Network-assessment

Human beings are an arrogant species. We consider ourselves to be highly evolved. We think we have superior brains. We feel we are in full control of our beliefs and behaviors. Because the alternative—that we’re not in control, and worse, that we can be manipulated—is frightening. And yet, history is brimming with various examples of how reasonably intelligent people can be made to do things other reasonably intelligent people would never even contemplate.

The Basics of The Human Brain

When considering the human brain and its “higher functions” of thought and action, we’re referring to the cerebrum—or more precisely, the neocortex, which is the part of the mind that processes information. All “intelligent” animals—like humans, other primates, dolphins—all have a neocortex. Our so-called “little brain” is the cerebellum, which coordinates and regulates muscular activity, such as movement, balance, and posture. We use the cerebellum for voluntary activities like walking. From an evolutionary perspective, this part of the brain is much older.

The limbic system sits underneath the neocortex and is the part of the brain that deals with instinct and mood. It’s often referred to as the “emotional brain” as it contains the amygdala, which is responsible for emotions, survival instincts, and memory, and can activate an automatic, instinctive reaction—fight, flight, or freeze—without the thinking or deciding that happens in the neocortex.

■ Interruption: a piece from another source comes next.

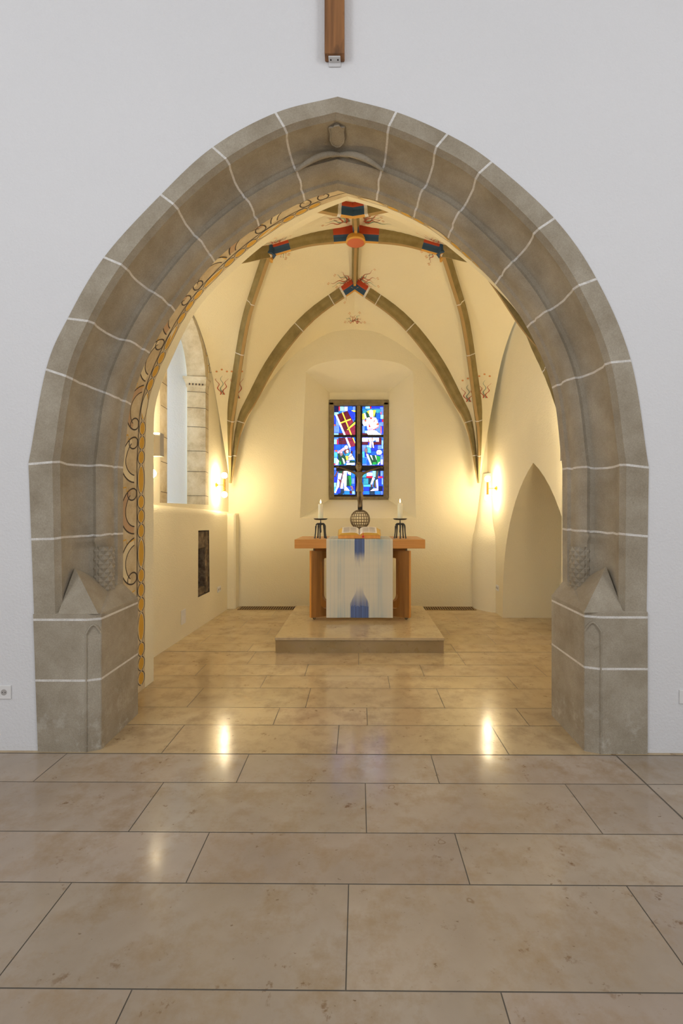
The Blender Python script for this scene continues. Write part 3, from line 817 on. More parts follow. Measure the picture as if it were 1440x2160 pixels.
PAL = {'n': (10,14,52), 'b': (20,70,160), 'r': (24,44,225), 'c': (78,110,235), 'l': (120,205,235), 'p': (150,160,245), 't': (40,120,140), 'R': (210,20,40), 'o': (240,80,40), 'w': (244,248,255), 'm': (70,16,30), 'M': (106,26,48), 'y': (246,226,60), 'g': (18,56,38), 'G': (24,122,50), 'k': (170,140,160), 'K': (110,84,92), 'f': (224,206,220), 's': (24,98,170), 'S': (60,150,200), 'd': (24,40,60), 'h': (92,48,48)}
def colr(k): return rgb(*PAL[k])
def pane(mb, pts, k, i, lead=5):
    c = (sum(p[0] for p in pts)/len(pts), sum(p[1] for p in pts)/len(pts))
    o = 0.006+i*0.0002
    ex = []
    for p in pts:
        dx, dy = p[0]-c[0], p[1]-c[1]; L = math.hypot(dx, dy) or 1
        ex.append((p[0]+dx/L*lead, p[1]+dy/L*lead))
    mb.face([gp(*p, o) for p in ex], 1, (0, 0, 0, 1)); mb.face([gp(*p, o+0.0001) for p in pts], 0, colr(k))
def R_(a, b, c, d): return [(a, b), (c, b), (c, d), (a, d)]
def ell(cx, cy, a, b, n=12): return [(cx+a*math.cos(2*math.pi*k/n), cy+b*math.sin(2*math.pi*k/n)) for k in range(n)]
LEFT = [(R_(235,255,315,370),'n'),(R_(322,262,345,345),'R'),(R_(348,262,422,345),'l'),(R_(428,262,498,350),'p'),(R_(505,255,590,330),'b'),(R_(598,262,650,340),'c'),
 (R_(235,375,318,430),'l'),(R_(235,436,262,610),'r'),(R_(228,616,256,642),'o'),(R_(266,440,330,640),'c'),(R_(228,645,330,780),'c'),(R_(335,690,420,780),'b'),(R_(228,790,315,818),'l'),(R_(320,788,430,830),'m'),
 ([(505,345),(640,370),(635,515),(560,520)],'r'),([(570,335),(650,340),(650,366),(610,362)],'y'),
 ([(290,420),(495,350),(648,640),(648,826),(458,826)],'M'),([(290,420),(495,350),(560,500),(350,575)],'m'),([(360,600),(455,570),(515,700),(440,760)],'m'),([(590,800),(648,780),(648,826),(598,826)],'M'),
 ([(255,432),(287,424),(457,820),(424,826)],'w'),([(385,382),(404,374),(580,820),(560,826)],'y'),([(350,576),(558,500),(565,522),(358,598)],'y'),
 ([(445,752),(560,620),(648,530),(648,556)],'g'),([(480,722),(560,640),(646,566),(648,606),(560,676),(500,724)],'y'),
 (R_(228,880,312,905),'c'),(R_(228,910,282,1005),'l'),(R_(286,912,310,1008),'R'),(R_(320,880,392,925),'m'),(R_(320,932,365,1005),'m'),(R_(370,932,445,1005),'m'),([(398,880),(450,880),(480,1000),(450,1005),(448,928),(398,926)],'m'),
 ([(486,878),(600,878),(645,1000),(645,1040),(568,1065)],'M'),([(450,880),(481,875),(562,1066),(530,1076)],'w'),([(592,880),(609,878),(646,970),(640,992)],'y'),
 (R_(228,1015,245,1120),'r'),(R_(250,1015,365,1115),'b'),(R_(370,1015,440,1080),'b'),(R_(568,1060,638,1138),'r'),(R_(510,1080,562,1170),'c'),(R_(252,1125,292,1152),'o'),(R_(228,1165,295,1265),'S'),(R_(228,1275,290,1385),'l'),(R_(222,1390,250,1412),'R'),(R_(570,1145,592,1195),'m'),(R_(596,1150,638,1290),'b'),
 (ell(480,1140,52,62),'h'),([(290,1165),(420,1070),(470,1085),(440,1125),(310,1200)],'k'),(ell(470,1068,36,38),'w'),
 ([(300,1195),(345,1190),(375,1340),(385,1412),(332,1412),(312,1300)],'g'),([(395,1180),(440,1240),(470,1300),(462,1372),(415,1412),(385,1412),(365,1260)],'g'),([(330,1335),(362,1345),(372,1412),(340,1412)],'G'),(ell(372,1190,32,50),'K'),(ell(370,1165,24,26),'k'),
 ([(292,1295),(330,1340),(300,1414),(256,1414)],'w'),([(386,1275),(425,1300),(450,1380),(425,1400)],'w'),
 (ell(492,1150,26,32),'f'),([(452,1205),(530,1172),(548,1202),(470,1242)],'t'),([(520,1238),(562,1185),(590,1225),(525,1265)],'w'),([(530,1270),(592,1232),(636,1308),(520,1322)],'w'),([(528,1262),(588,1222),(594,1234),(530,1274)],'h'),([(455,1242),(512,1242),(508,1320),(475,1325)],'y'),([(540,1332),(636,1336),(636,1368),(540,1370)],'g'),([(470,1335),(535,1335),(530,1365),(480,1365)],'f'),([(480,1375),(560,1378),(640,1376),(636,1412),(470,1414)],'w'),
 ([(222,1520),(300,1520),(260,1640),(222,1650)],'b'),(R_(222,1655,300,1760),'r'),(R_(220,1768,272,1850),'l'),([(222,1855),(265,1855),(250,1950),(222,1960)],'S'),([(290,1530),(310,1545),(262,1650),(235,1645)],'h'),
 ([(312,1510),(418,1512),(388,1588),(330,1572)],'g'),([(315,1580),(388,1590),(352,1705),(300,1690)],'w'),([(300,1700),(330,1720),(330,1850),(280,1850)],'w'),([(310,1695),(370,1720),(350,1770)],'h'),([(392,1615),(428,1600),(420,1740),(400,1880),(356,1884),(358,1790)],'w'),([(422,1530),(482,1532),(478,1700),(470,1838),(430,1850),(418,1640)],'w'),([(404,1530),(424,1530),(350,1870),(328,1868)],'h'),
 ([(484,1515),(560,1530),(562,1622),(510,1600)],'w'),([(486,1620),(508,1632),(545,1838),(474,1825)],'g'),([(508,1628),(562,1632),(582,1815),(545,1832)],'G'),(R_(575,1520,636,1670),'s'),(R_(585,1678,634,1790),'c'),(R_(570,1795,632,1835),'b'),
 ([(432,1855),(470,1845),(542,1928),(430,1924)],'f'),([(545,1832),(592,1832),(622,1918),(588,1926)],'K'),([(278,1850),(318,1850),(262,1975),(238,1968)],'f'),([(480,1850),(540,1850),(560,1920),(530,1915)],'b'),
 ([(330,1880),(356,1888),(352,1975),(285,1980),(300,1910)],'r'),(R_(364,1905,420,1980),'d'),(R_(430,1935,536,2000),'s'),(R_(545,1930,582,1985),'m'),(R_(588,1935,632,1990),'l')]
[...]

If you’ve heard the term “lizard brain,” that’s the amygdala. And finally, there’s the brain stem, which is responsible for those functions that just happen automatically to keep you alive without any need to think about it—breathing, heartbeat, blood pressure, and the like. If any part of the human mind that can be called “simple,” it’s the brain stem.

Using Brain Science to Influence Behavior

It’s been said that people buy things based on emotion, and then they justify the purchase using logic. In other words, the gray matter inside the cerebral hemisphere, or amygdala, drives the action, and the neocortex kicks in afterwards to rationalize the behavior. Many companies use this understanding of neurological science to entice our lizard brains into buying their goods. A whole industry has grown up around so-called neuromarketing because it works. Countless studies have proven it again and again, so it shouldn’t come as a surprise that these same principles are used by bad people with more nefarious intentions.

Consider the notion of propaganda. Wikipedia defines it as “information that is not objective and is used primarily to influence an audience and further an agenda, often by presenting facts selectively to encourage a particular synthesis or perception, or using loaded language to produce an emotional rather than a rational response to the information that is presented.” That’s exactly what the Internet Research Agency (IRA) is purported to have done to promote the Kremlin’s interests in domestic and foreign policy, including Ukraine and the Middle East, as well as to attempt to influence the 2016 US presidential election. More recently, Sweden’s Twitter space was flooded with bot-generated posts created for the purpose of swaying voters. Because of the technology we have today, the influence of such techniques can be highly targeted and broadly amplified. This isn’t about printing leaflets. It’s propaganda on steroids—and you don’t even see it coming. These stories focus on attempts to hack people’s behavior for political purposes, but cybercriminals could just as easily use these techniques for monetary gain.

The Many Ways Humans Can Be Hacked

Cyber attackers look for system vulnerabilities to exploit, and humans have long been one of those systems. The early email scams—those messages from Nigerian princes and lotteries—take advantage of technology as a fast distribution mechanism, capable of reaching millions of people, but the hack itself is purely psychological. Nowadays, many email-borne threats have a technological component in the malware that creates exploitable holes in a computer environment, but they still require humans to be the enabler. And this kind of phishing is just one social engineering technique; there are plenty more in the hacker’s toolkit.

These techniques work, but they lack sophistication. The Russian troll factory is quite another story. Technology played a huge part in this massive effort. Social media, where we tend to create our own little echo chambers anyway, was the perfect environment. Big data analytics made it easy to test huge numbers of message variations and fine-tune them with incredible granularity. And highly segmented targeting (at a low cost, mind you) delivered those messages with the precision of a heat-seeking missile. But again, the technology, as sophisticated as it was, was simply the means to influence human behavior.

As technology gets smaller and more embedded—think wearables and other tech that becomes more than just part of our daily lives, it becomes part of us—an increasing number of opportunities arise to attract our lizard brains and influence our behavior, all without our ever noticing.

No Easy Fix

Many types of cyberthreats are purely technological, and that’s not likely to change. Those may ultimately be the easy (or at least easier) ones to combat. Software can be patched, while environments can be hardened. But it’s much, much harder to fight cyberthreats that target our lizard brains. Platforms can try to identify this type of activity—Facebook is grappling with this now ahead of the 2018 elections. Education is, of course, always a critical component of cybersecurity. The challenge is that technology gets increasingly sophisticated, but the human brain does not. There’s no patch we can deploy, no upgrade we can install. All we can do is recognize the vulnerability of the lizard brain and keep our neocortex vigilant for attempts to circumvent it.